En  basiti kaçan kovalanır oyunu. Bu nedir, yani bence, çok kolay elde edileni değil de birazcık emek harcadığını istersin. Eeee doğru, ucuz ayakkabı yerine biraz daha pahalısını tercih etmek gibi bir şey.  Bu kabul de, nereye kadar ? Ben kaçıcam derken neden günün nimetlerinden yararlanamıyorum ve neden zamanımı boşa harcıyorum. Yok kardeşim, benim kaçacak vaktim yok. Zamanım değerli, ben buradayım yiyorsa gel, yoksa sakın benim vaktimi çalma Zaten harcadığım 32 yılımı geri kazanmaya çalışıyorum.

Yoruldum artık ya ilişiksiz ilişkilerden. Yalanlar oyunlar üzerine kurup ondan sonra ilelebet sürsün temennileri. Uyan uyan, yok öyle yağma. Önce kendine dürüst davran sonra karşındakinden dürüstlük bekle.

Her geçen gün daha da bencil oluyoruz bir de ve doğal olarak hayatın her köşesine yansıyor, en çok etkilenen de sözde yaşadığımız ilişkilerimiz.
Meziyet de burada, zira çok emek vermek, uzun sure mesai harcamak lazım, doğru kişiyle doğru ilişkiyi yaşamak için. Öyle kariyer peşinde koşmaktansa biraz da gerçek mutluluğumuzu besleyebilsek keşke.

Bir diğer kandırmaca da karşındakini değiştirmeye çalışmak! Biz kadınlar bu tufaya çok düşüyoruz, sanıyoruz ki herşey bize bağlı, hallederiz bunu. Yok öyle yağma, bilelim ki o değişmeyecek. O yüzden baştan onu seçme, bırak bırak, istediğin neyse tam olarak bundan emin ol ve onu aramaya başla.

Aman, aman asıl konuyu unuttum, güven. Nasıl da zor birşeydir güvenmek. Sağdan soldan yıllarca kazık ye, sonra da gel karşındakine güven. Yani insanın yakın arkadaşı bile şöyle yağsızından kazığı güpe gündüz sokarken, el neden atmasın. Böyle böyle düşünürken bir de bakmışız kendimize de güvenimiz gitmiş, çünkü sanıyoruz ki asıl problem bizde.

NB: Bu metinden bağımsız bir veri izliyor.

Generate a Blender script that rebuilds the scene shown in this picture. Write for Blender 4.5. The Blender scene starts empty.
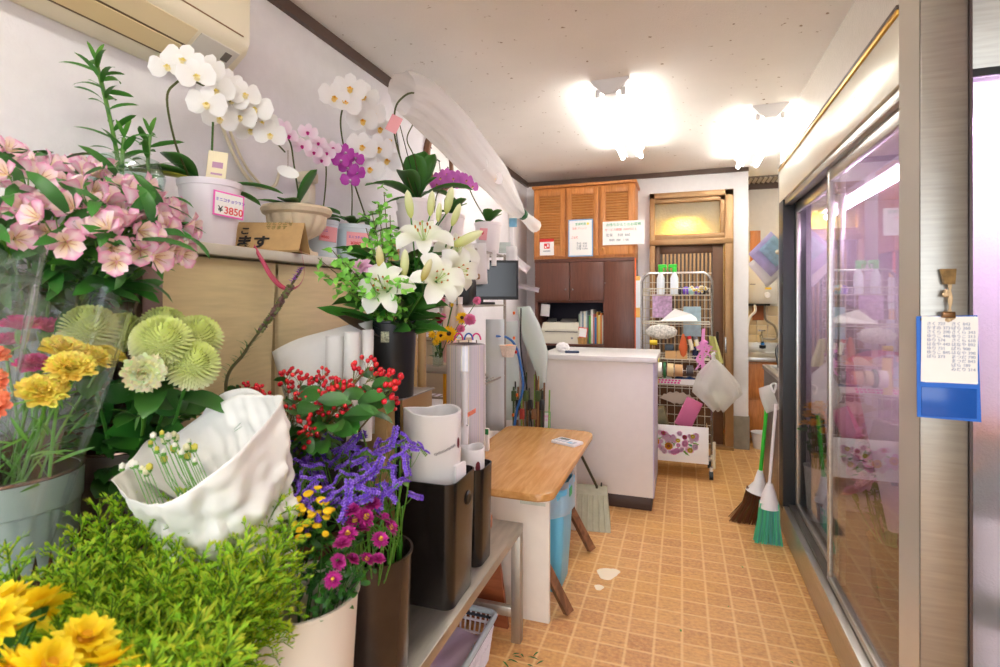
import bpy, bmesh, math, random
from mathutils import Vector, Matrix, Euler
from math import pi, sin, cos, radians as R
random.seed(7)
S = bpy.context.scene
COL = S.collection
# ------------------------------------------------------------------ camera, world, lights, exposure
H = 1.4; F = 525.0; HY = 300.0; YAW = math.atan(182/525)
cam_d = bpy.data.cameras.new('camera'); cam = bpy.data.objects.new('camera', cam_d); COL.objects.link(cam)
cam.location = (0, 0, H); cam.rotation_euler = (pi/2, 0, YAW)
cam_d.sensor_width = 36; cam_d.lens = F/1000*36; cam_d.shift_y = -(333.5-HY)/1000
cam_d.clip_start = .05
cam_d.dof.use_dof = True; cam_d.dof.focus_distance = 2.4; cam_d.dof.aperture_fstop = 5.0
S.camera = cam
W = bpy.data.worlds.new('world'); S.world = W; W.use_nodes = True
bg = W.node_tree.nodes['Background']; bg.inputs[0].default_value = (.89, .94, 1, 1); bg.inputs[1].default_value = 2.3
S.view_settings.view_transform = 'Standard'; S.view_settings.look = 'None'; S.view_settings.gamma = 1
S.view_settings.exposure = 1.0; S.view_settings.use_curve_mapping = False
TUBE_STRENGTH = 15.5
FV = Vector((-sin(YAW), cos(YAW), 0)); RV = Vector((cos(YAW), sin(YAW), 0)); CV = Vector((0, 0, H))
def at(px, py, x=None, y=None, z=None, d=None):
    "a point of the place seen at a picture position, on a known plane"
    r = FV + RV*((px-500)/F) + Vector((0, 0, (HY-py)/F))
    if x is not None: t = x/r.x
    elif y is not None: t = y/r.y
    elif z is not None: t = (z-H)/r.z
    else: t = d
    return CV + r*t
# ------------------------------------------------------------------ materials
def s2l(c):
    return tuple(((v/12.92) if v <= .04045 else ((v+.055)/1.055)**2.4) for v in c)
MATS = {}
def mat(name, rgb, rough=.5, metal=0, noise=0, nscale=20, bump=0, bscale=80, spec=.5, trans=0, coat=0, emit=None, estr=0, stretch=None, alpha=None, sheen=0):
    "rgb in 0-255 display values"
    m = bpy.data.materials.new(name); m.use_nodes = True; nt = m.node_tree; N = nt.nodes; L = nt.links
    b = N['Principled BSDF']; c = s2l([v/255 for v in rgb])
    b.inputs['Base Color'].default_value = (*c, 1)
    b.inputs['Roughness'].default_value = rough; b.inputs['Metallic'].default_value = metal
    b.inputs['Specular IOR Level'].default_value = spec
    if trans: b.inputs['Transmission Weight'].default_value = trans
    if coat: b.inputs['Coat Weight'].default_value = coat
    if emit: b.inputs['Emission Color'].default_value = (*s2l([v/255 for v in emit]), 1); b.inputs['Emission Strength'].default_value = estr
    tc = N.new('ShaderNodeTexCoord'); src = tc.outputs['Object']
    if stretch:
        mp = N.new('ShaderNodeMapping'); mp.inputs['Scale'].default_value = stretch; L.new(src, mp.inputs[0]); src = mp.outputs[0]
    if noise:
        n = N.new('ShaderNodeTexNoise'); n.inputs['Scale'].default_value = nscale; n.inputs['Detail'].default_value = 4; L.new(src, n.inputs['Vector'])
        r = N.new('ShaderNodeValToRGB'); r.color_ramp.elements[0].position = .3; r.color_ramp.elements[1].position = .7
        r.color_ramp.elements[0].color = (*[max(0, v*(1-noise)) for v in c], 1); r.color_ramp.elements[1].color = (*[min(1, v*(1+noise)) for v in c], 1)
        L.new(n.outputs[0], r.inputs[0]); L.new(r.outputs[0], b.inputs['Base Color'])
    if bump:
        n2 = N.new('ShaderNodeTexNoise'); n2.inputs['Scale'].default_value = bscale; n2.inputs['Detail'].default_value = 3; L.new(src, n2.inputs['Vector'])
        bp = N.new('ShaderNodeBump'); bp.inputs['Strength'].default_value = bump; bp.inputs['Distance'].default_value = .01
        L.new(n2.outputs[0], bp.inputs['Height']); L.new(bp.outputs[0], b.inputs['Normal'])
    MATS[name] = m
    return m
def plant_mat(name, rough=.5, tl=.3, bump=0):
    "petals and leaves: their own colours are stored per vertex; part of the light passes through"
    m = bpy.data.materials.new(name); m.use_nodes = True; nt = m.node_tree; N = nt.nodes; L = nt.links
    b = N['Principled BSDF']; b.inputs['Roughness'].default_value = rough; out = N['Material Output']
    a = N.new('ShaderNodeAttribute'); a.attribute_name = 'Col'
    t = N.new('ShaderNodeBsdfTranslucent'); mx = N.new('ShaderNodeMixShader'); mx.inputs[0].default_value = tl
    L.new(a.outputs['Color'], b.inputs['Base Color']); L.new(a.outputs['Color'], t.inputs[0])
    L.new(b.outputs[0], mx.inputs[1]); L.new(t.outputs[0], mx.inputs[2]); L.new(mx.outputs[0], out.inputs[0])
    MATS[name] = m; return m
def glass_mat(name, tint=(1, 1, 1), rough=.02, haze=0, gloss=1.0, f0=.04):
    "thin pane: reflects by angle (Schlick), lets the rest straight through, haze adds a little scattering"
    m = bpy.data.materials.new(name); m.use_nodes = True; nt = m.node_tree; N = nt.nodes; L = nt.links
    N.remove(N['Principled BSDF']); out = N['Material Output']
    tr = N.new('ShaderNodeBsdfTransparent'); tr.inputs[0].default_value = (*tint, 1)
    gl = N.new('ShaderNodeBsdfGlossy'); gl.inputs['Roughness'].default_value = rough
    lw = N.new('ShaderNodeLayerWeight'); lw.inputs[0].default_value = .5
    pw = N.new('ShaderNodeMath'); pw.operation = 'POWER'; pw.inputs[1].default_value = 5; L.new(lw.outputs['Facing'], pw.inputs[0])
    ma = N.new('ShaderNodeMath'); ma.operation = 'MULTIPLY_ADD'; ma.inputs[1].default_value = (1-f0)*gloss; ma.inputs[2].default_value = f0; L.new(pw.outputs[0], ma.inputs[0])
    m1 = N.new('ShaderNodeMixShader'); L.new(ma.outputs[0], m1.inputs[0]); L.new(tr.outputs[0], m1.inputs[1]); L.new(gl.outputs[0], m1.inputs[2])
    last = m1
    if haze:
        d = N.new('ShaderNodeBsdfDiffuse'); d.inputs[0].default_value = (.95, .95, .95, 1); t2 = N.new('ShaderNodeBsdfTranslucent'); t2.inputs[0].default_value = (.95, .95, .95, 1)
        ad = N.new('ShaderNodeMixShader'); ad.inputs[0].default_value = .5; L.new(d.outputs[0], ad.inputs[1]); L.new(t2.outputs[0], ad.inputs[2])
        m2 = N.new('ShaderNodeMixShader'); m2.inputs[0].default_value = haze
        L.new(m1.outputs[0], m2.inputs[1]); L.new(ad.outputs[0], m2.inputs[2]); last = m2
    L.new(last.outputs[0], out.inputs[0]); MATS[name] = m; return m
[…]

Unutuyoruz çünkü asıl isteğimizi, yanlış yerlerde arıyoruz gerçek sevgiyi. Sonuçta da tamir edecek binlerce kırık "ben"le kalıyoruz. Ama asıl konu şu, "ey karşıdaki kişi sen güvenilmeyi haketmek için ne yaptın bu hayatta bana?". Dürüst ol önce, insan ol ki ben de seni seveyim, güveneyim.

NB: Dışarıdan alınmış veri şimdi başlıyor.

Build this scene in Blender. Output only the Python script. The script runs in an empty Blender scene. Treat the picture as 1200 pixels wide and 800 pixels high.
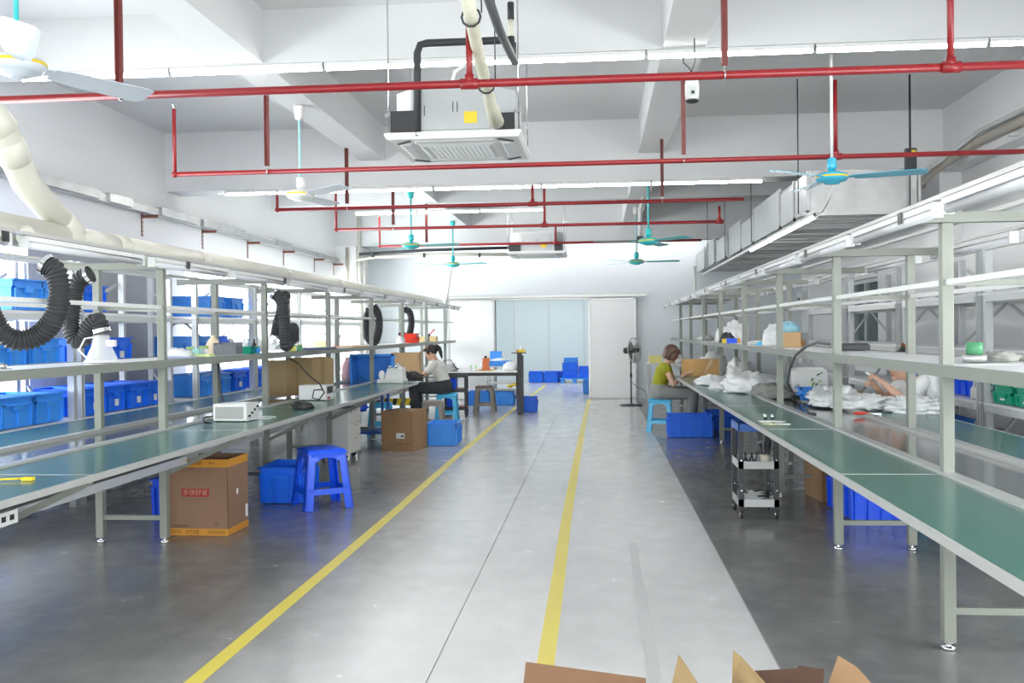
import bpy, bmesh, math, random
from mathutils import Vector, Matrix, Euler, noise
R = math.radians
random.seed(7)
scene = bpy.context.scene
COL = scene.collection

# ------------------------------------------------------------------ camera
CAM_H = 1.4
F_PX = 1130.0                       # focal length in pixels of a 1200 px wide frame
yaw, pitch, roll = math.atan(101 / F_PX), math.atan(11.8 / F_PX), 0.0115
fw = Vector((-math.sin(yaw) * math.cos(pitch), math.cos(yaw) * math.cos(pitch), -math.sin(pitch)))
r0 = fw.cross(Vector((0, 0, 1))).normalized(); u0 = r0.cross(fw)
rt = r0 * math.cos(roll) - u0 * math.sin(roll); up = rt.cross(fw)
cam_data = bpy.data.cameras.new('camera')
cam_data.sensor_width = 36; cam_data.lens = F_PX / 1200 * 36
cam_data.clip_end = 200; cam_data.clip_start = .05
cam = bpy.data.objects.new('camera', cam_data); COL.objects.link(cam)
m = Matrix((rt, up, -fw)).transposed().to_4x4(); m.translation = (0, 0, CAM_H)
cam.matrix_world = m
scene.camera = cam

def ray(x, y): return fw + rt * ((x - 600) / F_PX) - up * ((y - 400) / F_PX)
def onZ(x, y, Z=0.0):               # the point at height Z behind a pixel of the photograph
    d = ray(x, y); return Vector((0, 0, CAM_H)) + d * ((Z - CAM_H) / d.z)
def onY(x, y, Y):
    d = ray(x, y); return Vector((0, 0, CAM_H)) + d * (Y / d.y)
def onX(x, y, X):
    d = ray(x, y); return Vector((0, 0, CAM_H)) + d * (X / d.x)

# ------------------------------------------------------------------ world, exposure, daylight
scene.view_settings.view_transform = 'Standard'
scene.view_settings.look = 'None'
scene.view_settings.gamma = 1
scene.cycles.caustics_reflective = False; scene.cycles.caustics_refractive = False; scene.cycles.sample_clamp_indirect = 6
scene.view_settings.exposure = 0.54
world = bpy.data.worlds.new('overcast'); scene.world = world
world.use_nodes = True
bg = world.node_tree.nodes['Background']
bg.inputs['Color'].default_value = (1, .99, .98, 1); bg.inputs['Strength'].default_value = 2.6

WALL_L, WALL_R, WALL_F, WALL_B = -5.2, 4.1, 19.9, -5.0
def daylight_and_fill(name, loc, rot, sx, sy, power, col=(1, .975, .95)):
    l = bpy.data.lights.new(name, 'AREA'); l.shape = 'RECTANGLE'; l.size = sx; l.size_y = sy
    l.energy = power; l.color = col
    o = bpy.data.objects.new(name, l); COL.objects.link(o); o.location = loc; o.rotation_euler = rot
    return o
# daylight for the left windows; right and rear openings are unseen, added for light
daylight_and_fill('daylight_and_fill', (WALL_L - .55, 15.5, 1.7), (R(66), 0, R(-90)), 7.4, 1.6, 500)
daylight_and_fill('daylight_and_fill', (WALL_L - .55, 6.2, 1.7), (R(62), 0, R(-90)), 4.4, 1.5, 270)
daylight_and_fill('daylight_and_fill', (WALL_L - .55, -1.0, 1.7), (R(62), 0, R(-90)), 5.0, 1.5, 150)
daylight_and_fill('daylight_and_fill', (WALL_R + .45, 1.5, 1.7), (R(66), 0, R(90)), 6.0, 1.4, 420)
daylight_and_fill('daylight_and_fill', (-.5, WALL_B - .3, 1.7), (R(78), 0, 0), 7.0, 2.6, 430)
daylight_and_fill('daylight_and_fill', (-1.4, 24.5, 3.15), (0, 0, 0), 4.5, 4.0, 82, (.95, .99, 1))  # fill added under the ceiling beyond the doorway, no window there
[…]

Offf off, aynı evde yaşama çabaları da başka bir şey. Bazı günler ben evin içine kendimden sıkılırken, başka bir adamla paylaşmak, amanın, kaç kaç kaç kaç… Hah aahaha şimdi eğri oturup doğru konuşalım,  bir de işin benle yaşama boyutu var. Gittikçe anneme benziyorum derken bakıyorum ki anneanneme daha çok benziyorum, haha haha, rahmetli nur içinde yatsın ama zor kadındı. Dırdırı, vırvırı hiç bitmezdi! Eh yaş da her geçen gün geriye gitmiyor, ileri gittikçe de insan daha da bir BENcil oluyor. Ben yeni "ben"e alışmaya çalışırken elin adamı gelip beni nasıl sarıp sarmalasın. Bir saniye, bir durun, önce ben beni bir anlayayım, seveyim, sayayım da sonra ona emin anlatayım. Gelmeyin üstüme şu anda yalnız kalma hakkımı kullanmak istiyorum.

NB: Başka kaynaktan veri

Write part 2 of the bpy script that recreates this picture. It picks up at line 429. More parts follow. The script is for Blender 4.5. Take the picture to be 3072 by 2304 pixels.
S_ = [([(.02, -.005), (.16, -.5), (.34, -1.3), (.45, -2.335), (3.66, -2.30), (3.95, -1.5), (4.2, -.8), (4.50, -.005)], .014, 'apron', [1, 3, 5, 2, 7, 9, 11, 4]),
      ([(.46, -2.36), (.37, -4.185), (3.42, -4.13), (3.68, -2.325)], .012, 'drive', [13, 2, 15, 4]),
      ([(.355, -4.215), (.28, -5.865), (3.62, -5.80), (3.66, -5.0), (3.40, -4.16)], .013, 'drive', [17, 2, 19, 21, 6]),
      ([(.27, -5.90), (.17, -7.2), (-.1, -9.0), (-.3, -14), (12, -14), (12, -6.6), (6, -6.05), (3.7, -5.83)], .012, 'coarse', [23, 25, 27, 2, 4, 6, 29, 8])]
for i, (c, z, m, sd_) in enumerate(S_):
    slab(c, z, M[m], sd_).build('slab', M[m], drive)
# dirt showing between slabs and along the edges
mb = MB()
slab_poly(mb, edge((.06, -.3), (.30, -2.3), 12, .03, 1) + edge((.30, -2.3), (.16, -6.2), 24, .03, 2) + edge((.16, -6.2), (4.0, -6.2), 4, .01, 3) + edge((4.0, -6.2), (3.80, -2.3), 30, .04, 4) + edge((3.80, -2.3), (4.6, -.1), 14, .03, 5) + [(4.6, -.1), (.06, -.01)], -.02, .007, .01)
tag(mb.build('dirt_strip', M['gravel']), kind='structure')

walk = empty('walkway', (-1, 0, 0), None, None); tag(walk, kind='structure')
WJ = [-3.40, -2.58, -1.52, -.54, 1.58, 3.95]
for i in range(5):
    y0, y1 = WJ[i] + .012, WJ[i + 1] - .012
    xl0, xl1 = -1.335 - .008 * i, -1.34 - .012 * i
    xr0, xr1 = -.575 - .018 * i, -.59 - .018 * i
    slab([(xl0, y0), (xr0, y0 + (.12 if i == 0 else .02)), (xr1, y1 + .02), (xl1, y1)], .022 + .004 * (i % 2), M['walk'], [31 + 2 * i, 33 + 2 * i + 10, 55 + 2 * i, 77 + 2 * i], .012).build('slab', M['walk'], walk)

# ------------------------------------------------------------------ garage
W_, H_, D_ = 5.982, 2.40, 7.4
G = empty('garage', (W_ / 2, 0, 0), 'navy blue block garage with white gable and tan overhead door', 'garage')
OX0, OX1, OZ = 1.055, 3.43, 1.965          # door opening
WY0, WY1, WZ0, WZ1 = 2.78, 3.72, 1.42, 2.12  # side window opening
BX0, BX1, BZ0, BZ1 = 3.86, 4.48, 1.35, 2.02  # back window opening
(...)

Ne olursa olsun, aslında karar verilmesi gereken tek bir şey var. Gerçekten karşımızdakinden ne bekliyoruz, sadece seks mi, dostluk mu, beğenilmek mi, yoksa dışarıya bak ben yalnız değilimi göstermek mi? Cevap bir gelsin ondan sonrasına geçelim. Herşey  adım adım olsun. Başkalarının bizim için çizdiği yolda gitmektense, düşe kalka kendi yolumu çizmemizi öneriyorum. En azından gereksiz pişmanlıklar ya da saçma suçluluklara gerek kalmayacak. "Ben denedim ama olmadı" demek kadar özgür kılan bir şey yok. "Tüh aramayacaktım, bak" demelere gerek yok. 

Gelen gelir, giden gider, burada kalan bir ben varken, başka bir şey istemem. Ben bana iyi bakayım yeter, en büyük düşmanım olan kendimle barışık olmaya karar verdim bir kere, sözümden dönmem, bilen bilir.

Önce ben sonra onlar. Bu bencillik değil, gereklilikten. Herşeyin daha iyi olabilmesi için önce ben çok daha iyi olmalıyım.

Şimdi kendime iyi davranmam gerek, haydi bana müsade.